The entry of the luxury entrepreneur Arnault as majority owner had raised great hopes at the company’s headquarters in Linz am Rhein and elsewhere, especially since the company’s value in this deal was estimated at almost 5 billion euros, according to reports. Birkenstock has become “one of the few iconic brands” in the shoe industry, Arnault said at the time. In this way and with Arnault’s help, could Birkenstock become one of the few German beneficiaries of the global luxury boom?

Arnault never integrated Birkenstock into his global luxury champion LVMH. However, it is suspected in the industry that Arnault could expand his shares as part of the IPO. The fact that Arnault is now sending Birkenstock public instead of integrating it into LVMH could also be an indication that the shoe company has not proven itself worthy enough for the really big global luxury business in the Frenchman’s eyes.

With tennis socks!

And in order to compete in the luxury market, a brand needs one thing above all: capital. This must flow into the global distribution of the products. Because successful luxury brands are keen to eliminate the middleman and control prices (which are also significantly increased at the same time), they have to spend a lot of money to set up their own chain stores in preferred business locations.
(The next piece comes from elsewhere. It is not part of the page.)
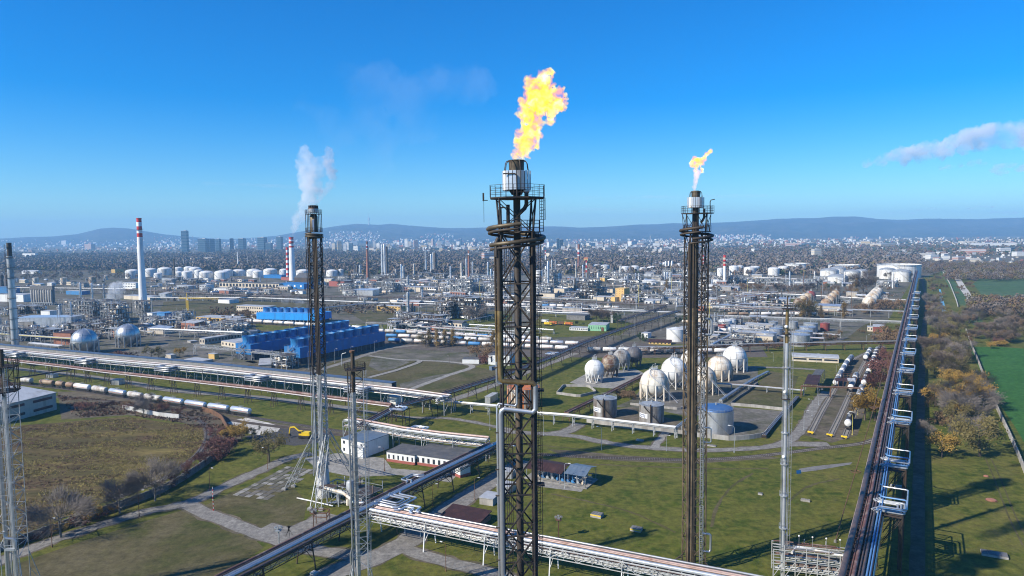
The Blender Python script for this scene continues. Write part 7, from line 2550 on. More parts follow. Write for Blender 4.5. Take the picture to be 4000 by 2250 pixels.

They have to spend more money on marketing in order to increase the desire for the products. And in order for sales to justify the immense expenditure, a successful luxury brand must constantly expand its product range without betraying the brand essence.

All of these are not only costly but also difficult tasks. And luxury conglomerates like LVMH usually do this better than a single company. According to research by consulting firm Bain, the top 10 in the global luxury sector control more than half of the sales and more than 80 percent of the growth and profits in this market. So it won’t necessarily be easy for a brand like Birkenstock to survive here, even with stock market money.

Customers don’t care much about this: Today, US model and fashion icon Kendall Jenner wears Birkenstocks – with tennis socks that were once frowned upon.